The Project: A 2,163 square foot house utilizing dry stack concrete block construction with a central courtyard and based on the Spanish colonial-era missions in San Antonio.

The Challenge: Can a forty-something married couple design and build an attractive, efficient and mostly paid-for house while remaining sane, solvent and married? With no actual prior construction experience? Hmmmmm - let's check in on our Contestants and see how they're doing...
The east wing of the house is progressing nicely, as seen from this shot atop the entry way. I continue to fill in the outer walls up to the 15th course and still need to set up and pour the window lintel beams for this wall. Note the sharply reduced amount of sunshine coming in through the windows onto the floor as opposed to the unfiltered sunshine on the interior wall - the energy efficent windows will help keep the house cool during Texas summer heat. Rising in the East
The bulk of this week's work goes into the west wing. One of the management team's priorities for the west wing was a pet door, seen here, which will have a dog washing area next to it. If you live in the country, you've got to have dogs and if you've got dogs, a concrete basin to wash them in helps keep the great outdoors where it belongs - outdoors. Who let the dogs out?
We'll be adding another couple of cedar beams to the living and dining areas this week. Here, we've felled a couple of trees and trimmed them with the chain saw. The trees stilll need to have the bark peeled, so I set up shop on the back of this truck. Setting up a good work station is important, especially if you're doing the job with no additional crew. Paul Bunnion is more like it...
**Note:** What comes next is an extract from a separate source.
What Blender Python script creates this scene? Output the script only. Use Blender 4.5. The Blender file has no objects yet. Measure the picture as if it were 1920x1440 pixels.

At risk of making an adze of myself (yes, that was a terrible pun), I use a machete to scrape and peel the bark from the tree trunk. What we call the cedar down here is also called the juniper, and can suck 50 gallons of water per day per tree out of the water table - a huge amount for a semi-arid environment. We will be cutting and using a LOT of our own cedar in the construction process. Just scraping by
The west wing, with all three beams up. We continue to bask in sunshine as Christmas approaches and the weary owner/builder ponders what finishing this house will mean to the family fortunes for the coming year.

May peace, progress and prosperity come to all for Christmas of 2002.